### What you have to do:
Will you return, word for word, only the lines from the top of the data below down to and including the one with "import numpy as np"?

### Recorded data:
## START
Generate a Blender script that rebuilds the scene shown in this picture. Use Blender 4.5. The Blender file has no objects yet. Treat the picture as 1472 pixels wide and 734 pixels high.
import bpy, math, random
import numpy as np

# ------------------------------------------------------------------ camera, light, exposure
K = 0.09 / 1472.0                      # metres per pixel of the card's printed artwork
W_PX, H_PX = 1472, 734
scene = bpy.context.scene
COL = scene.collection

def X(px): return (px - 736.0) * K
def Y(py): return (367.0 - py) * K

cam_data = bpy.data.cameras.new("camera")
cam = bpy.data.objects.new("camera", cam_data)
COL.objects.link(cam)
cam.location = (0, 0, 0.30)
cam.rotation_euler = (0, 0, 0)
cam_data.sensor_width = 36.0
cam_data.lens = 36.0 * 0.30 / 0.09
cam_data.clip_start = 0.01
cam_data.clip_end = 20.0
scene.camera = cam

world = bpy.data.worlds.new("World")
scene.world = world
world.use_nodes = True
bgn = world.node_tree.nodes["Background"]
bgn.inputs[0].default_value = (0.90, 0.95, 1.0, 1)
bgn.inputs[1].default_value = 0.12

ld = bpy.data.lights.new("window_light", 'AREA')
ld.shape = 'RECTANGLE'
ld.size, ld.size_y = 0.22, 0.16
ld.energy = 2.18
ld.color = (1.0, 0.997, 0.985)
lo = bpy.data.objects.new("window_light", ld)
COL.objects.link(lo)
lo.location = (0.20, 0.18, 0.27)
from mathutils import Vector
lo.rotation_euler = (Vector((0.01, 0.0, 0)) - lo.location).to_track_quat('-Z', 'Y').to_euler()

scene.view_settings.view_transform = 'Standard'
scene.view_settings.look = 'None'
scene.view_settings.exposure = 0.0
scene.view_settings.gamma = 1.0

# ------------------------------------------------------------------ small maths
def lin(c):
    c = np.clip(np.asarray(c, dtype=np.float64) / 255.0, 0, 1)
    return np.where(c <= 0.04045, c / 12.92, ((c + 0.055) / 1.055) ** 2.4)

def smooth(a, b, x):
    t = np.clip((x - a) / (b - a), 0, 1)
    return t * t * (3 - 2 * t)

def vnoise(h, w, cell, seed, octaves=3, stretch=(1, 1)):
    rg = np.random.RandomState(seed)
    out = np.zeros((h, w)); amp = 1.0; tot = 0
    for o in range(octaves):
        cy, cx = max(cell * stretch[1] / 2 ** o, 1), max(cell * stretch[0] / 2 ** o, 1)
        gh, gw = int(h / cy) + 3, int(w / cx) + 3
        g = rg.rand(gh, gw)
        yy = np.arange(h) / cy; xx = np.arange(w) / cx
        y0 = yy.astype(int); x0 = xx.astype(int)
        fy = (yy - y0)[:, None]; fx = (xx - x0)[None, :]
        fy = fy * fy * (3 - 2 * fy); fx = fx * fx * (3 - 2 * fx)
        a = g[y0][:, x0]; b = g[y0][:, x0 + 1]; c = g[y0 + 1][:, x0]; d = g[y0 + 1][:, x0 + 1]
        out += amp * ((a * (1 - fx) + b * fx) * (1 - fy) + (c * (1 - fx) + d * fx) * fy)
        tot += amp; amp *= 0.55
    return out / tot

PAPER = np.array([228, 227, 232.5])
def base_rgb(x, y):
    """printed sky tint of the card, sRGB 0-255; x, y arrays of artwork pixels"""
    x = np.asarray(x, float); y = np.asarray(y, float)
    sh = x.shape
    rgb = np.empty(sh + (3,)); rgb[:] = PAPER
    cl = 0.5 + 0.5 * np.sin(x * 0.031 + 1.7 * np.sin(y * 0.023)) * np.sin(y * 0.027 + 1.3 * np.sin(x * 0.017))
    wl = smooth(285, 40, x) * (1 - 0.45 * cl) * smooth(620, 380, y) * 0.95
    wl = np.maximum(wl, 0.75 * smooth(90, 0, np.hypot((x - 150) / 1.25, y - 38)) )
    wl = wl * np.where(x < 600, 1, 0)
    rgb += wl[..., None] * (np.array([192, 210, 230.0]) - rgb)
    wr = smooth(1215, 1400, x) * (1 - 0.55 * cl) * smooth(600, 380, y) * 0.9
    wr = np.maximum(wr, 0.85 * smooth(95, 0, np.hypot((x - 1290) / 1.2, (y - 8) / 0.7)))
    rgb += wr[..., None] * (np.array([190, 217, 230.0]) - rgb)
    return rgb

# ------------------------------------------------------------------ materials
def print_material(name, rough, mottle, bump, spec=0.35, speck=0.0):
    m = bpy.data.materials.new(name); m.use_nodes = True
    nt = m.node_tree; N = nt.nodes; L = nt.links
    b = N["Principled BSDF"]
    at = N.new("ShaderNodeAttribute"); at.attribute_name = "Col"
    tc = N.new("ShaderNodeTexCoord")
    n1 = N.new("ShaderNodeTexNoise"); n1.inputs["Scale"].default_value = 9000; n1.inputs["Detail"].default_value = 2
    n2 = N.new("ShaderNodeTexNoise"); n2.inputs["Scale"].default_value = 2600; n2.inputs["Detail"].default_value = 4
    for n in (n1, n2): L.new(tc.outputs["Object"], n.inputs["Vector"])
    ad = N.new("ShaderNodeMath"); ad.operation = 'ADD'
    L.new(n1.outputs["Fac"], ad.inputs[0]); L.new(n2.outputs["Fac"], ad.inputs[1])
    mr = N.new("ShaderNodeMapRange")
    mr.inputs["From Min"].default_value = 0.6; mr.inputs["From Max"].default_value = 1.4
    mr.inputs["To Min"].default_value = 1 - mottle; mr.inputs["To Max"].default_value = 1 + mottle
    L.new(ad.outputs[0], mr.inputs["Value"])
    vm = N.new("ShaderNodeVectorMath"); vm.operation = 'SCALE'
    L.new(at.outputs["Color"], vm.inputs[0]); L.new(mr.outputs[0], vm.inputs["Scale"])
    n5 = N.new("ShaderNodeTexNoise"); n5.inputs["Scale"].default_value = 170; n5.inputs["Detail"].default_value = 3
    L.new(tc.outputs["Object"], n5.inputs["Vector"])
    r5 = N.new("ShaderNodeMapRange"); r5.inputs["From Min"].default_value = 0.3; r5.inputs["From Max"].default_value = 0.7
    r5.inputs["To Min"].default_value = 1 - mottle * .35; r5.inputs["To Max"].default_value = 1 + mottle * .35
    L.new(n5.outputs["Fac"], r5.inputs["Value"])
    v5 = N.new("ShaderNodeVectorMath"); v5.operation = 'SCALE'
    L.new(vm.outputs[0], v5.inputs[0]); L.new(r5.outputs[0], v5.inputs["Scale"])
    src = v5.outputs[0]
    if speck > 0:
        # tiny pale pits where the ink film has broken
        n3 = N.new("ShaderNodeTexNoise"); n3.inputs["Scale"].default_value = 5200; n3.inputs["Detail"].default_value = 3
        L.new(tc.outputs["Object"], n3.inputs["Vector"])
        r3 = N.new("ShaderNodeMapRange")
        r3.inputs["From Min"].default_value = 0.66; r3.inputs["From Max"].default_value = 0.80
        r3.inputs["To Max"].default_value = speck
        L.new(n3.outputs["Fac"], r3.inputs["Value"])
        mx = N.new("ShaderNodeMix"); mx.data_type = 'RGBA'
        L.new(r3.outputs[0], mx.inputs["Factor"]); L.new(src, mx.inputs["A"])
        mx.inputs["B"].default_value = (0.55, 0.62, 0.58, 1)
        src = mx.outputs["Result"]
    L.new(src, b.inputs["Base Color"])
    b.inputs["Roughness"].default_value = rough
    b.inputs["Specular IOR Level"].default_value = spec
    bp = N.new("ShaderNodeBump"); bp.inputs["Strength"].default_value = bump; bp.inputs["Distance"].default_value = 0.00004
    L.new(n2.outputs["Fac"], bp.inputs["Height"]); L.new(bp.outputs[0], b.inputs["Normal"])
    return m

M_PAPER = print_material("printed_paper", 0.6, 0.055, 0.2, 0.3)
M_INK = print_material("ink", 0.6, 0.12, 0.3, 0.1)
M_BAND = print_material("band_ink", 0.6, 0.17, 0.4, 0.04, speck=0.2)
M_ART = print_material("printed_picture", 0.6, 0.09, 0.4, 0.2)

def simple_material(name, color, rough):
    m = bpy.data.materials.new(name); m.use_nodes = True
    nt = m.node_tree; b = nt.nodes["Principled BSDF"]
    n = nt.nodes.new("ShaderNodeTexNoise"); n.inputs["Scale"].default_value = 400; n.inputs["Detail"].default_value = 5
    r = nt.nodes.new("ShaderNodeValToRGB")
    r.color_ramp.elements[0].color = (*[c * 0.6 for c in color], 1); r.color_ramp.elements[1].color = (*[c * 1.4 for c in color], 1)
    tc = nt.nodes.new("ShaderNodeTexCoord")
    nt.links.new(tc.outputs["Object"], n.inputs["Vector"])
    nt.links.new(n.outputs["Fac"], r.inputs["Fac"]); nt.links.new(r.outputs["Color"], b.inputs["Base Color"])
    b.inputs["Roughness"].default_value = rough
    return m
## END
### Completed exercise:
Generate a Blender script that rebuilds the scene shown in this picture. Use Blender 4.5. The Blender file has no objects yet. Treat the picture as 1472 pixels wide and 734 pixels high.
import bpy, math, random
import numpy as np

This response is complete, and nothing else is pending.